By Frank Edgerton Martin

Joel Simon |
College and university campuses may well be America’s best museums
of landscape architecture and planning. They reflect the changing
tastes of many generations while often remaining under the control
of a single owner and planning authority. Yet, until recently, their
gardens, lawns, drives, courtyards, and quads, so valued by alumni,
have remained outside the scope of traditional historic preservation.
Thanks to the Getty Foundation’s Campus Heritage Initiative, landscape
architects and landscape preservationists like myself are now working
around the country on more than a dozen campus landscape preservation
plans.
Since 2000, the Getty Foundation has funded roughly 75 campus preservation
studies of which about 15 have included a strong focus on landscape
history. Joan Weinstein, associate director of the Getty Foundation,
explains that the Getty has a long-standing policy of providing
grants for preservation of historic buildings, including those on
campuses. “We eventually realized that these buildings had to be
studied and preserved in a larger context,” she says. The conclusion
was that landscapes—including spatial patterns, topography, plantings,
circulation, and water features—had to be part of the story.
The Getty’s first campus heritage grant in 2000 was for a conference
with leading campus planners and preservation specialists organized
by Robert Z. Melnick, FASLA, who is now serving as the Getty’s visiting
senior program officer for the Campus Heritage Initiative. Out of
that conference came a consensus that historic landscape preservation
had a very low profile in much of American campus planning. Some
Getty-funded projects have yielded surprising findings about the
importance of prominent landscape architects in shaping campus identity.
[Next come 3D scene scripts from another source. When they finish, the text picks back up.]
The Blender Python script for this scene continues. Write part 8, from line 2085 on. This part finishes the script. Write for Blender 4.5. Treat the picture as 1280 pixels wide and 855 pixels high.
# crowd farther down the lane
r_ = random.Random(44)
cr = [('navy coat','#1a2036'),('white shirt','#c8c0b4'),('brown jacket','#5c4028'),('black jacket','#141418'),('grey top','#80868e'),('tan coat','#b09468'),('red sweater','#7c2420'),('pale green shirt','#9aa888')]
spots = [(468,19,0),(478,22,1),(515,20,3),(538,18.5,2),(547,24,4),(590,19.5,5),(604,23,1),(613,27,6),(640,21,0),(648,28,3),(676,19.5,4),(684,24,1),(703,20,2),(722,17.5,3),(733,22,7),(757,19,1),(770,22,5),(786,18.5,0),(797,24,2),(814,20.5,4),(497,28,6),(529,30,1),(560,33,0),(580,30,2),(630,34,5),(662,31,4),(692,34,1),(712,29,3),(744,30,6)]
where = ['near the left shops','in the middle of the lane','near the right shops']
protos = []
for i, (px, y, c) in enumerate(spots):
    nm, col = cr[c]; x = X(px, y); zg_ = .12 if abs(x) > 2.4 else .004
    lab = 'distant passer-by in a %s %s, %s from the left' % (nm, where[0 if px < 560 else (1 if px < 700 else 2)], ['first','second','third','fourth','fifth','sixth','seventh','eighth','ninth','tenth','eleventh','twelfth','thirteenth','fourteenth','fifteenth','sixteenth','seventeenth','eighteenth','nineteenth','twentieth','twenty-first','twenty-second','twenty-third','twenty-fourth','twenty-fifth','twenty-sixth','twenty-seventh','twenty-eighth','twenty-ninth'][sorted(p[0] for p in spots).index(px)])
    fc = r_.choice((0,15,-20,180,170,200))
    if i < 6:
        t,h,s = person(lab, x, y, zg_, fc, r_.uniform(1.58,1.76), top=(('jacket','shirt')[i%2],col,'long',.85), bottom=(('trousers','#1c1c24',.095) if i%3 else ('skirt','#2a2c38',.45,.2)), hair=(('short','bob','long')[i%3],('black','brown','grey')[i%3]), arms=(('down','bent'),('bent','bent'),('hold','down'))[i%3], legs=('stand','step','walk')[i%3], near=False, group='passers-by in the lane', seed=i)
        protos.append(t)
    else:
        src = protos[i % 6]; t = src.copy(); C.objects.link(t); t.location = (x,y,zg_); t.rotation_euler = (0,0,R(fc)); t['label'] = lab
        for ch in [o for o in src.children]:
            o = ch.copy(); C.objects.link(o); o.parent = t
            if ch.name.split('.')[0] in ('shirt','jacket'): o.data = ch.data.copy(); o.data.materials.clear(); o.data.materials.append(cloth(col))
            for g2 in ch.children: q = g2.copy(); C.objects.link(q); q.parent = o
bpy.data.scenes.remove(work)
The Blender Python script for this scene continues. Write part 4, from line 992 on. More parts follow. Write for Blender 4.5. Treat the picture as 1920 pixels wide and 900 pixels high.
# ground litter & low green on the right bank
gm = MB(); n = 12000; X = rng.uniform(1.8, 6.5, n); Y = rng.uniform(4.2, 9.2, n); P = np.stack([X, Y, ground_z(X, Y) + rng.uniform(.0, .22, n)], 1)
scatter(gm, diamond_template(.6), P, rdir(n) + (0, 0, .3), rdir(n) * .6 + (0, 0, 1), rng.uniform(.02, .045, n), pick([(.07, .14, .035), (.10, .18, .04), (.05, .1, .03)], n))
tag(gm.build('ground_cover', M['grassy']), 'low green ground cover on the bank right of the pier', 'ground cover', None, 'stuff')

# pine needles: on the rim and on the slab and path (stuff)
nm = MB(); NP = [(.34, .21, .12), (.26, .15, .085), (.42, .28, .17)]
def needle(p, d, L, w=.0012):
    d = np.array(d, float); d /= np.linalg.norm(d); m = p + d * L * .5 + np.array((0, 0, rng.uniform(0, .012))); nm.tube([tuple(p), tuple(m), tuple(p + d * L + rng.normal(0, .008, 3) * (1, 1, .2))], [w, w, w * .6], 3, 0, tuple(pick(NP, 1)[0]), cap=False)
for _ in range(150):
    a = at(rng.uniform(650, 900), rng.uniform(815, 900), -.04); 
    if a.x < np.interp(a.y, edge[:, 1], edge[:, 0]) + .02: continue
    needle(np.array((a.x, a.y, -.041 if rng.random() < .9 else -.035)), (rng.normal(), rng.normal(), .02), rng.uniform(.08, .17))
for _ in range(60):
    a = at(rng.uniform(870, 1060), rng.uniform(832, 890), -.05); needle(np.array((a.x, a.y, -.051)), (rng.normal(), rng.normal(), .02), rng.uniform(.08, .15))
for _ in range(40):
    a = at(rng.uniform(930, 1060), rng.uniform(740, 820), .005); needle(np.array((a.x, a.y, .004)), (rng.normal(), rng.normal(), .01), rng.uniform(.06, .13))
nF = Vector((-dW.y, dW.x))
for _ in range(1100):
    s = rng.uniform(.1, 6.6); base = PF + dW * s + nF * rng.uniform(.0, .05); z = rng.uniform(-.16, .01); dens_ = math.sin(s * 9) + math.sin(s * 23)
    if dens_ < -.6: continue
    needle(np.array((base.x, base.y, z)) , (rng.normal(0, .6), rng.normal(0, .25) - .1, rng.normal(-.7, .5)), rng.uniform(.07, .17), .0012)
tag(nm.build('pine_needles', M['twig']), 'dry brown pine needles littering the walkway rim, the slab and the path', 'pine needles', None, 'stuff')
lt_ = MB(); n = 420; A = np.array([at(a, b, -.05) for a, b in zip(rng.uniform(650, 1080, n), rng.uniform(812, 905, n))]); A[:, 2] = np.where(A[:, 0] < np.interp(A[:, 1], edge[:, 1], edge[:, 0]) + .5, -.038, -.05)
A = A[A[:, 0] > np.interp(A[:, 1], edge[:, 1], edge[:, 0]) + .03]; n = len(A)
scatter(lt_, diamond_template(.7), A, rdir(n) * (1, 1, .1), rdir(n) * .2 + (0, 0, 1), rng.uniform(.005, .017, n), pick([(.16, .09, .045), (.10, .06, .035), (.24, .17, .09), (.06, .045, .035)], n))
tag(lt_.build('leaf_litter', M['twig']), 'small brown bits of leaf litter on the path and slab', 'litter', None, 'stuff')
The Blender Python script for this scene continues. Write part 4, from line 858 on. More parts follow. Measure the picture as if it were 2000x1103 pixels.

At Chatham College in Pennsylvania, for example, a Getty grant led
to the discovery of a historic garden designed by the Olmsted Brothers
firm in 1919 along with the fact that the Olmsted firm had created
a campus master plan in the 1940s.
At Scripps College in southern California, the Getty-funded Scripps
College Landscape & Architectural Blueprint focused on the
exceptional landscapes and overall master plan of landscape architect
Edward Huntsman-Trout, who designed the campus with architect Gordon
Kaufmann in the 1920s and 1930s.
The report encouraged the trustees and administration to think
differently about Scripps’s built environment. At Scripps, landscapes
are now not incrementally maintained with quick fixes. Rather, they
are treated as entire rooms where the overall spatial structure
is important. For example, the much-loved Elm Tree Lawn, the site
of decades of graduations, had reached maturity with many dying
and weak trees. Rather than replacing each of the trees with small
specimens as they died, Scripps is taking a bolder tack and replanting
the elms as a whole. The trustees recently approved a plan to begin
contract-growing replacement Princeton elms for installation six
years from now. The effect will minimize the emotional effect of
losing the beloved canopy. By proposing “bite-size” projects such
as restoring a small garden or replanting the Elm Tree Lawn, Scripps’s
Blueprint shows how a preservation plan can become a working
tool that quickly moves down its list of priorities.